▶ **INSTRUCTIONS FOR THE TASK**
List all lines of the data that include the string "script".

▶ **DATA ROWS**
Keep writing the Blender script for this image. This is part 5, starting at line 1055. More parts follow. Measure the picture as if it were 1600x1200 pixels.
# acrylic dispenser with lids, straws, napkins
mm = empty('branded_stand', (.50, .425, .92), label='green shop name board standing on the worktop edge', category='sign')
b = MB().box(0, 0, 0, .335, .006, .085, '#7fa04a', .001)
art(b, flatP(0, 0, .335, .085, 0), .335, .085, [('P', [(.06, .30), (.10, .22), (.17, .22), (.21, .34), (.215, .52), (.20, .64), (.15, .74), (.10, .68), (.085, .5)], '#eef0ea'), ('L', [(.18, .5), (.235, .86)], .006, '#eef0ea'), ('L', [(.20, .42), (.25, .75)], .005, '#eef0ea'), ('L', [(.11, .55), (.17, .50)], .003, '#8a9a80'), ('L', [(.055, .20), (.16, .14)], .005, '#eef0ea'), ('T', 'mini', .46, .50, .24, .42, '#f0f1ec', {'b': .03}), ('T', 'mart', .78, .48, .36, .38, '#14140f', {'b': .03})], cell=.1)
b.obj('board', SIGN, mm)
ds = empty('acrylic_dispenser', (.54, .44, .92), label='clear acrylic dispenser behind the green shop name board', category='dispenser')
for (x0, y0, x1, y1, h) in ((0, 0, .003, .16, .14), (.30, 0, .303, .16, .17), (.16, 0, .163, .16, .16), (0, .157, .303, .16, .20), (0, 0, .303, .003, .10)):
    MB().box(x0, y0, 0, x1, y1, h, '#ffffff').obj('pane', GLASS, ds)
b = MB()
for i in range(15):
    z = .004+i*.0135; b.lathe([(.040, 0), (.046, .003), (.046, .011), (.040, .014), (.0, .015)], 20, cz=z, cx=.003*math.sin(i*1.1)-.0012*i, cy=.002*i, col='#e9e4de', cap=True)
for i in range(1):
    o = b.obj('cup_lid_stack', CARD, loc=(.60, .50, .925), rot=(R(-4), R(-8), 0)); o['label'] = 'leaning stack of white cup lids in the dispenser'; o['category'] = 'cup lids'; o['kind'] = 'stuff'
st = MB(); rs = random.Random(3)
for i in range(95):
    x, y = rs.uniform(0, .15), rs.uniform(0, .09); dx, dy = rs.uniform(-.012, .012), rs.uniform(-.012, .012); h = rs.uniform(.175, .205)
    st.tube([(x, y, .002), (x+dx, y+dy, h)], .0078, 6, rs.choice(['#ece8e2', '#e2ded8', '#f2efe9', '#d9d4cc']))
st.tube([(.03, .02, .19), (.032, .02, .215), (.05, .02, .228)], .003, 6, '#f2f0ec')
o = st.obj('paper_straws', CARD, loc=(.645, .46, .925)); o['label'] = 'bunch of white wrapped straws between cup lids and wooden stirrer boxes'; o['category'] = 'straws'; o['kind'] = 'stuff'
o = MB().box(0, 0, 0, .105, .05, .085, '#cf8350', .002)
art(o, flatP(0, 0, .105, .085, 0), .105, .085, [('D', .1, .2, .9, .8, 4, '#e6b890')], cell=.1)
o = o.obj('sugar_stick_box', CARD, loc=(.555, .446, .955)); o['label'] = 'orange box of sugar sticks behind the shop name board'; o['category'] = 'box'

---

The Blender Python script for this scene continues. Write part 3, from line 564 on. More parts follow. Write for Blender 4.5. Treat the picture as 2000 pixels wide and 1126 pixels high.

--

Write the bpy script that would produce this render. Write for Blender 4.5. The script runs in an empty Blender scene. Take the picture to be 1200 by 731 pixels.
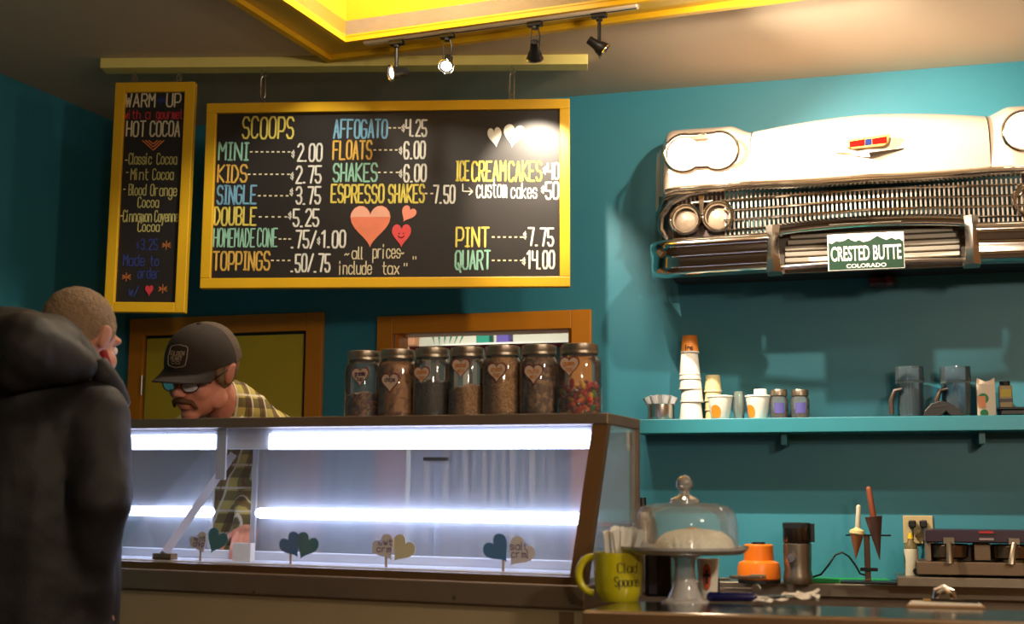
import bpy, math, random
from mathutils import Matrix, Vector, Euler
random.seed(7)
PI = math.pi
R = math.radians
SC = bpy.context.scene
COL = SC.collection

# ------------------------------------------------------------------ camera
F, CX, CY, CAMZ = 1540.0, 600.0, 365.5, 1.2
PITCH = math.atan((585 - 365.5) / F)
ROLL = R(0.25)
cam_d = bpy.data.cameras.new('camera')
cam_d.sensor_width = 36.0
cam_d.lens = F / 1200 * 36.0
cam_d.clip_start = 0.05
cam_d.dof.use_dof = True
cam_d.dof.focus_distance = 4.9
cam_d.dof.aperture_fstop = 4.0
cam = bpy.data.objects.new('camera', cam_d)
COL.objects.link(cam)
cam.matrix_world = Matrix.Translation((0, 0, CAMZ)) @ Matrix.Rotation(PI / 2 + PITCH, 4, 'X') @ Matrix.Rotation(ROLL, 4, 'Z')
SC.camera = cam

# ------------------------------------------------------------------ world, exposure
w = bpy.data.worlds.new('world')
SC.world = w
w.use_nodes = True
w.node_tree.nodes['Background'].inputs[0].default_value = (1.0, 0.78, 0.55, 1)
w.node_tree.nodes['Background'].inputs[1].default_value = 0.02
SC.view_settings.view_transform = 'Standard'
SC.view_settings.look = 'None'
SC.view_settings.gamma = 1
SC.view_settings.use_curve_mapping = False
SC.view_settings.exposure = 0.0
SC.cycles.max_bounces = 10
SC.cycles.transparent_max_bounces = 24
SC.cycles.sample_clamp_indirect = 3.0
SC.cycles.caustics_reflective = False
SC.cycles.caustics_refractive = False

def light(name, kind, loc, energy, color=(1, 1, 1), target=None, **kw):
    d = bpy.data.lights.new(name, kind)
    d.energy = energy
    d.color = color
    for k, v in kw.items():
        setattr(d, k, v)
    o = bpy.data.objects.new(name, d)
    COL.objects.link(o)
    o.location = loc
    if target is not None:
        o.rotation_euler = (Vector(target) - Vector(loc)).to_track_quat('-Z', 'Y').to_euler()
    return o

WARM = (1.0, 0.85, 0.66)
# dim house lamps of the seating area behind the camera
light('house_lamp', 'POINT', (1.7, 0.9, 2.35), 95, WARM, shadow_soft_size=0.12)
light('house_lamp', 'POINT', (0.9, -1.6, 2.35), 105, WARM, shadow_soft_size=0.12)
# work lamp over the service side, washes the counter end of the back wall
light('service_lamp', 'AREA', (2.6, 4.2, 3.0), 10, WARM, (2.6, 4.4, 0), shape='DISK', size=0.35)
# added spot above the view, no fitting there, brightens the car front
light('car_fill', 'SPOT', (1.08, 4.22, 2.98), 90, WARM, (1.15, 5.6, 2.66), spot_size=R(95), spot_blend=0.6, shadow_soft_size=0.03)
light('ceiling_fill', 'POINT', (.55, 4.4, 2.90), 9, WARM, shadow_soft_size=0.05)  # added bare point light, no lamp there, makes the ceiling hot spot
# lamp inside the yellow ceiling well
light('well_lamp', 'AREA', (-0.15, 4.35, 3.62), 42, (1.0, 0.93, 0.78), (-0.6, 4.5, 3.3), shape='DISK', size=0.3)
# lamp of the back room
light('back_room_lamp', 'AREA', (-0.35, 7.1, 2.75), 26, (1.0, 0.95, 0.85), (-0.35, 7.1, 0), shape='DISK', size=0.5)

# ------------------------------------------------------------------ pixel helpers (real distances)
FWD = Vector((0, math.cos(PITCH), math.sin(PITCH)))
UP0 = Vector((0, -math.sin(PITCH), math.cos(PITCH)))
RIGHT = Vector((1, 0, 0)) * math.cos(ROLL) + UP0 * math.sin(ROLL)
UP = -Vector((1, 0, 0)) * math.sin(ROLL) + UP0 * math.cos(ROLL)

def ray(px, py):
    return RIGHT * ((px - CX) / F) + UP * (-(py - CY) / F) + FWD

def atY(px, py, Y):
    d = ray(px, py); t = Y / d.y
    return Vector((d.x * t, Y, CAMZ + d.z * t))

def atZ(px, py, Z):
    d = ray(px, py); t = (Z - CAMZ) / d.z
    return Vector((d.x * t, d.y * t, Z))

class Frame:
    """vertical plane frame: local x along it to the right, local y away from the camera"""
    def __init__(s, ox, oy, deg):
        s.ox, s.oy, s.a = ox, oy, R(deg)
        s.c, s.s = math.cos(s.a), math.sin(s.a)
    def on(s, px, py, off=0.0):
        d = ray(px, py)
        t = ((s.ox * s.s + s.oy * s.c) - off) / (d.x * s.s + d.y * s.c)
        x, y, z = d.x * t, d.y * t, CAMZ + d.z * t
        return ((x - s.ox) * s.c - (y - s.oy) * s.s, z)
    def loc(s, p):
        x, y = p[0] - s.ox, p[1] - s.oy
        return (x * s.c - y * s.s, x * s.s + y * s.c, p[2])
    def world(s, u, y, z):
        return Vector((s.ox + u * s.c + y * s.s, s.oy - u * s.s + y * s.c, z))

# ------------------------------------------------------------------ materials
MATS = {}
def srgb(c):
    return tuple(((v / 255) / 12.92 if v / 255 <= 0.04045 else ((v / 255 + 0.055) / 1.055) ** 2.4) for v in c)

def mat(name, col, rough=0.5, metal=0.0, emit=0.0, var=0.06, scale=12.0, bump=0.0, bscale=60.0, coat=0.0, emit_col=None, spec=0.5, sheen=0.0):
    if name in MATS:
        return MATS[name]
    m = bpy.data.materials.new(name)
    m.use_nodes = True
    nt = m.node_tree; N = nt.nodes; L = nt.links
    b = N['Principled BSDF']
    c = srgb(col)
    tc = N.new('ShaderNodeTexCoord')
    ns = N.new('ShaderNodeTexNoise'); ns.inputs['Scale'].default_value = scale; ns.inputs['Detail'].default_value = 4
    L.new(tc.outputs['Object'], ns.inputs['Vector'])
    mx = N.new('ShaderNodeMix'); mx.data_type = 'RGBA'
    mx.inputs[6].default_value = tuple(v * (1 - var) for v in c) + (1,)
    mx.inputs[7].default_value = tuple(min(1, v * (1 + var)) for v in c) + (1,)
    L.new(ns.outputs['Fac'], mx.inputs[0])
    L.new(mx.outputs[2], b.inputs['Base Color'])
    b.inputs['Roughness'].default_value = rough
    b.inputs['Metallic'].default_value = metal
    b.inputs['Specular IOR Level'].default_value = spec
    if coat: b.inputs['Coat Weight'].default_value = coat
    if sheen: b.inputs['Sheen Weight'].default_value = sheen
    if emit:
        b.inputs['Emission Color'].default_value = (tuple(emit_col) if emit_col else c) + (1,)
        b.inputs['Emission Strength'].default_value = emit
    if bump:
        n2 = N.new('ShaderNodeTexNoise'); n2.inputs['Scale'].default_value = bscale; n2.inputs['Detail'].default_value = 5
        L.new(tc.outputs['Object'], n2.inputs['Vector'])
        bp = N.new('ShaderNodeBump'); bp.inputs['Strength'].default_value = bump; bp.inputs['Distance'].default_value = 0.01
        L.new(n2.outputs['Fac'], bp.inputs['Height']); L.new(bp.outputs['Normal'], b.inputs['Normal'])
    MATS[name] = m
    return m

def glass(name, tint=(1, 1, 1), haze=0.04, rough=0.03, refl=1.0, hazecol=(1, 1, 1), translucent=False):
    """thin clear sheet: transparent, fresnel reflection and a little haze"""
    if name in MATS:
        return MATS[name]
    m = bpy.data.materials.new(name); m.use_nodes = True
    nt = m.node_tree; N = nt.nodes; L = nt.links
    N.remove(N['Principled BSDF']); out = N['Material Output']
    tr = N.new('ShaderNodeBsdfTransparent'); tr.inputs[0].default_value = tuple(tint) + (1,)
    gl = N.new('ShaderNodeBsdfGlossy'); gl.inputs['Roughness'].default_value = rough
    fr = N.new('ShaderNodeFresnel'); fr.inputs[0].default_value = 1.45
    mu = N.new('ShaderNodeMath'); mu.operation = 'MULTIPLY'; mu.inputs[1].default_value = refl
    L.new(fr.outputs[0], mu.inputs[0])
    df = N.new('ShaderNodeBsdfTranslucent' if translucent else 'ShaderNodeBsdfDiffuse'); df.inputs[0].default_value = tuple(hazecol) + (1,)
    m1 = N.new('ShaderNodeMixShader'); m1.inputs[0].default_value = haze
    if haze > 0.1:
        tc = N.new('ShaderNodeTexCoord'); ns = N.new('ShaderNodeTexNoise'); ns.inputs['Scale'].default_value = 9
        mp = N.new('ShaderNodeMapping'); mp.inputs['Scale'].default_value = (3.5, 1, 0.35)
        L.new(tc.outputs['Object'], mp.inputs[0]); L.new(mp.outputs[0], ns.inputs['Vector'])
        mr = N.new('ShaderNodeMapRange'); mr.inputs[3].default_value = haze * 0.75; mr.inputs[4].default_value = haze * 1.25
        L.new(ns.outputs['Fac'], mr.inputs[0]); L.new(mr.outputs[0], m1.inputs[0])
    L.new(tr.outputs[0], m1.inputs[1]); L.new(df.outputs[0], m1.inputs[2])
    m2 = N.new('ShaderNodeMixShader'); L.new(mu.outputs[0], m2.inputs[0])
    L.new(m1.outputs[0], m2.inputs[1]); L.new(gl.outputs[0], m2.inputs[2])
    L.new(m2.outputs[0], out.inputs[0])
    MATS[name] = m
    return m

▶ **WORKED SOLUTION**
Keep writing the Blender script for this image. This is part 5, starting at line 1055. More parts follow. Measure the picture as if it were 1600x1200 pixels.
The Blender Python script for this scene continues. Write part 3, from line 564 on. More parts follow. Write for Blender 4.5. Treat the picture as 2000 pixels wide and 1126 pixels high.
Write the bpy script that would produce this render. Write for Blender 4.5. The script runs in an empty Blender scene. Take the picture to be 1200 by 731 pixels.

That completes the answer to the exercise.